To take advantage of Bluetooth 5.0, both your sending and receiving devices must have 5.0 or higher. If that’s not the case, don’t worry, the 5.x and 4.x versions found in most home stereo gear are backward-compatible.

Bluetooth home stereo gear

Powered stereo speakers with Bluetooth are great for people who get most of their music from their phone or computer. The Audioengine HD6 and HD3, which can decode aptX HD, are good examples. Here are links to models that support aptX and models that support aptX HD.

For a more traditional hi-fi system with Bluetooth, consider integrated amps or stereo receivers with Bluetooth built-in. There are a few integrated amps that decode aptX HD. The NAD C 700 receives and transmits Bluetooth.

You’ll find a lot of AV receivers with built-in Bluetooth. Some can decode aptX HD. Some Sony receivers decode LDAC.

Want to add Bluetooth to an existing home stereo system?

There are plenty of Bluetooth adapters for home stereo. To learn more, read our article about how to add Bluetooth to your home stereo system.

Looking for an add-on solution that provides excellent sound quality? You have a few notable hi-fi options. First, a couple of Bluetooth adapters.

The iFi Audio ZEN Blue V2 supports aptX HD, aptX Adaptive, AAC, LDAC. The color of the iFi logo changes to indicate which Bluetooth codec is being received. The Zen Blue V2’s built-in ESS Sabre Hyperstream digital-to-analog converter chip reduces jitter, a form of distortion introduced by the wireless signal.

The Audioengine B1 decodes aptX HD and AAC. It also decodes aptX Low Latency, and that can help sync audio and video on compatible devices. Like the iFi ZEN Blue V2, the B1 has an audiophile-grade DAC. It up-samples incoming signals to 24 bits to achieve a higher signal-to-noise ratio.

Another great Bluetooth add-on option is a network music player like the popular Bluesound NODE. It supports aptX HD, and it can transmit Bluetooth to your wireless headphones. It also has Wi-Fi, which can connect your existing stereo system to a Bluesound multi-room audio system.

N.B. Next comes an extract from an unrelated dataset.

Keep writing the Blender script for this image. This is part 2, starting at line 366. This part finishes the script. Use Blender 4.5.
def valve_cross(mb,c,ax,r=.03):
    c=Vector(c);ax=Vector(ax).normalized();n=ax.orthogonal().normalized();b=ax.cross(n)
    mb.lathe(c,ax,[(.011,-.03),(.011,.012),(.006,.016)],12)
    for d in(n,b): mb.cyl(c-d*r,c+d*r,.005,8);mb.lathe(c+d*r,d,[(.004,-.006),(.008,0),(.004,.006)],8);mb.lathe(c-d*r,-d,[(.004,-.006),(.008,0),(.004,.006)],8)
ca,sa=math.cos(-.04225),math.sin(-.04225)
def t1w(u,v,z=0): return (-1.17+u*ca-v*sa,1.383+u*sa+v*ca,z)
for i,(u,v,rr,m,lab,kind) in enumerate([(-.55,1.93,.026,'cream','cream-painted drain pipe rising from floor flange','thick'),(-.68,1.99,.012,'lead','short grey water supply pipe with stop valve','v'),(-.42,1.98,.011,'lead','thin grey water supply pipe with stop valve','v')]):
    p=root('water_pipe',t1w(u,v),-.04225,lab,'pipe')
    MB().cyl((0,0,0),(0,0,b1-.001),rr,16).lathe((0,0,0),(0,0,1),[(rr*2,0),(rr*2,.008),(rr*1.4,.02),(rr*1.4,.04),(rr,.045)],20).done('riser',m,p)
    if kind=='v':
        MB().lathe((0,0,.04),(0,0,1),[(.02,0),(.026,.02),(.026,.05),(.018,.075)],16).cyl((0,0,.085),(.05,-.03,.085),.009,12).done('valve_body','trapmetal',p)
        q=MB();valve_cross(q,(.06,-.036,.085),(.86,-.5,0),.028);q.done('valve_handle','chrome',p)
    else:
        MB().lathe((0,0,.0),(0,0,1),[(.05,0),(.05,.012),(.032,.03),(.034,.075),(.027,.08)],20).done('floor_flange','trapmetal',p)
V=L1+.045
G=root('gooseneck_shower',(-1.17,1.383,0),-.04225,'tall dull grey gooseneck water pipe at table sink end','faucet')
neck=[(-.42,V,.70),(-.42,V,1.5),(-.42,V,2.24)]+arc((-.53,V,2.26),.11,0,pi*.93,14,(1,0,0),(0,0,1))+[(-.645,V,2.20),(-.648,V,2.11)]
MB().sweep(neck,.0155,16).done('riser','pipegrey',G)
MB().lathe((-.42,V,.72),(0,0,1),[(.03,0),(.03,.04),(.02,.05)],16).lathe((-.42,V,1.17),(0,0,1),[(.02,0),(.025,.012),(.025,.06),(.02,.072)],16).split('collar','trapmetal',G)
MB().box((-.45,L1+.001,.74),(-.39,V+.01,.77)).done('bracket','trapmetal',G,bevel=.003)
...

High-res music players and wireless headphones

Some portable hi-res music players can transmit Bluetooth using hi-fi codecs like aptX HD or LDAC. That makes them great source components for a home stereo with high-quality Bluetooth.

When it’s time for some private listening, it’s nice to have wireless headphones that support high-quality Blutetooth connections. Take a look at the B&W PX7 S2e. They are compatible with better Bluetooth codecs like aptX HD.